Você nem precisa entender tanto de arte para talvez desconfiar que está olhando para uma pintura de Fernando Botero, artista colombiano nascido em 1932, cujo traço marcante é retratar figuras rechonchudas.
E, tranquilamente, encontramos algo em comum com o trabalho da paulistana Priscila Barbosa, ilustradora e artista plástica que também guarda características inconfundíveis em suas obras: diversidade de tons de pele e de tamanhos de corpos, temas feministas e cores puxando para o rosa e para o coral. Você pode conferir isso em seu perfil no Instagram: @priii_barbosa.

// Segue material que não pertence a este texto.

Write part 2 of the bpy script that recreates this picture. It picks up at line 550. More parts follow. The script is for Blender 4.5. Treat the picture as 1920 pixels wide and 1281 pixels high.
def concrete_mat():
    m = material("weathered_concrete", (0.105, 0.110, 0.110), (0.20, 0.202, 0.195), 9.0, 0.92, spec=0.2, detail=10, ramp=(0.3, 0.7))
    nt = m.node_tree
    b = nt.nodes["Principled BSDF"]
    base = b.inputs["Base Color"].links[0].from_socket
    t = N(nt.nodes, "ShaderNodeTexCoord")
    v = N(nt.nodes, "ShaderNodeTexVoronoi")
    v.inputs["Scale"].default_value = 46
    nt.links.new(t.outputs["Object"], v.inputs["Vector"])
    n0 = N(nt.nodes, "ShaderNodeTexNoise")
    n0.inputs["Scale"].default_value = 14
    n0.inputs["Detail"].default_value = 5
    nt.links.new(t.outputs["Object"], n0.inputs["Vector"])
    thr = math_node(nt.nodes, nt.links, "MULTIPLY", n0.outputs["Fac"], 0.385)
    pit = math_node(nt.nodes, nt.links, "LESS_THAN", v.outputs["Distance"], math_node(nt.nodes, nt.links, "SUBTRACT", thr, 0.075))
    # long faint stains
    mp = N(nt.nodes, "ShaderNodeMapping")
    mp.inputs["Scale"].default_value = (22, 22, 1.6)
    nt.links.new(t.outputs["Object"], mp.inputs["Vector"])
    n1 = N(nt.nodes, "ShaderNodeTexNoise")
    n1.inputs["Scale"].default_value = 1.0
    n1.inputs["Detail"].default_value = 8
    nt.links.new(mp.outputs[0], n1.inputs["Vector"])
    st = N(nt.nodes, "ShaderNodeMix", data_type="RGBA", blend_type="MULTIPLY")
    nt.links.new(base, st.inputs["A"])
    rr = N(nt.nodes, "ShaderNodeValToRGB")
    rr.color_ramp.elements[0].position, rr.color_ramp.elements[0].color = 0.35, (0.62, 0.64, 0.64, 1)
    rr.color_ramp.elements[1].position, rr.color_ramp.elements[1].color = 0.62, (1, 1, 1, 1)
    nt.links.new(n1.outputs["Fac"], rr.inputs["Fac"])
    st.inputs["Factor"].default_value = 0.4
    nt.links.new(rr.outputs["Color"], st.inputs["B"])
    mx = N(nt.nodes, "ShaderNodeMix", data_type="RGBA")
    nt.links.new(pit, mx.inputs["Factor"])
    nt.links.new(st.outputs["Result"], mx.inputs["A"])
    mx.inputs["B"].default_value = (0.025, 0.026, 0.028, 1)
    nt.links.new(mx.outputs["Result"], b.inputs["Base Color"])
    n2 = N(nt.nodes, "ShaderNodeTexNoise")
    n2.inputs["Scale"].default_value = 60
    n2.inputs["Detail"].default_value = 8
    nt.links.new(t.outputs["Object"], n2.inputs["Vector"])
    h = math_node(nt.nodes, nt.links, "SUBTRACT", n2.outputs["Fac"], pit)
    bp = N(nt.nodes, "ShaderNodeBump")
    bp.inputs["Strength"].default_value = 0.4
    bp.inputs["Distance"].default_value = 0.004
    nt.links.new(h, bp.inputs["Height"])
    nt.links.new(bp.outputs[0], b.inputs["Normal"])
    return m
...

Segundo a artista, investigar diferentes corpos femininos é um caminho para propor uma percepção crítica em relação aos padrões estéticos. Pri, como também é chamada, já mostrou suas mulheres de formas volumosas pintando murais no Brasil e fora dele, como em Paris, por exemplo. Até junho deste ano, aliás, seu trabalho está exposto no Auckland Museum, na Nova Zelândia.
Muitos de seus murais estão em fachadas de prédios. E fazer arte em edifícios altíssimos é bem diferente do que pintar sobre uma tela. Exige subir escadas enormes, escalar andaimes e pendurar-se em um balanço. Sim, é preciso ter muito preparo físico para fazer esse tipo de arte urbana. Daí que passa pela cabeça de muita gente que só artistas magros poderiam aguentar. Dona de um corpo que não se encaixa nesse padrão, Priscila nunca se intimidou.
“As pessoas pensam que um corpo gordo é incapaz de superar algumas coisas. Já eu penso que, se tem alguém fazendo isso, eu também posso”, diz ela. “Para qualquer um, independentemente do peso, criar grandes murais exige condicionamento físico. Não é só ir lá, pintar e pronto, acabou. Tem que ter que se preparar antes e precisa de um cuidado depois para que você consiga se manter ativo por mais tempo”, conta.
A paulistana é bastante segura em relação ao próprio corpo. Por isso, acredita que as pessoas do seu meio profissional não encontram muito espaço para lhe dirigirem comentários gordofóbicos, ao menos abertamente. “Nunca sofri um preconceito direto, acho que ele geralmente é mais velado”, reflete.
Um olhar de beleza através da arte
Segundo a OMS (Organização Mundial de Saúde), a obesidade é um dos mais graves problemas de saúde que temos para enfrentar. Em 2025, a estimativa é de que 2,3 bilhões de adultos ao redor do mundo estejam acima do peso.
Quando indagada se sempre teve um corpo com um IMC mais elevado, Priscila lembra que, quando menina, já se sentia diferente, por ter uma estrutura grande e ser mais alta do que as colegas.
“Hoje, olho fotografias de quando era bem mais nova e enxergo uma garota magra, embora eu me considerasse uma menina gorda. E as pessoas ao meu redor também me considerassem gorda, né? Então, acredito que ,sim, eu sempre tive um corpo fora dos padrões que esperavam dele”, nota.
Ela conta que escolheu retratar a diversidade de formas, nítida nas figuras femininas às quais dá vida com pinceladas e tinta, porque vê importância na questão da representatividade.
“As mulheres me dizem que, nas minhas pinturas, sentem que existe um olhar poético para o corpo delas”, relata. ”Corpo que geralmente é visto como algo digno de nojo por algumas pessoas, o que é um absurdo. Então, quando essas mulheres percebem que podem ser vistas de uma maneira bonita, essa é a melhor parte do meu trabalho”, afirma.
“Eu me adequar a um padrão? Acho que não.”
Ainda existe estigma em relação à obesidade, a artista sente ela própria. “Mas hoje a minha relação com o meu corpo é muito boa. Gosto bastante dele, inclusive. Aprendi acima de tudo a me cuidar, a fazer bem para ele”, explica.
Priscila admite que existem fases da vida em que ela, como quase todo mundo, negligencia esse cuidado por colocar outras prioridades. “Mas já entendi como o meu organismo reage e do que ele depende para funcionar da melhor maneira possível”, explica.
Ela pensa que não precisa perder peso porque está bem. “Sou vegetariana, o que é uma escolha política, mas também uma opção por aquilo que acredito ser melhor para manter o meu corpo ativo”, diz. E completa: “Na vida, você se nutre de diversos prazeres: sair, dançar, caminhar, visitar lugares. Sou uma pessoa ativa física e mentalmente. E também feliz por ter um corpo, acima de tudo, saudável.”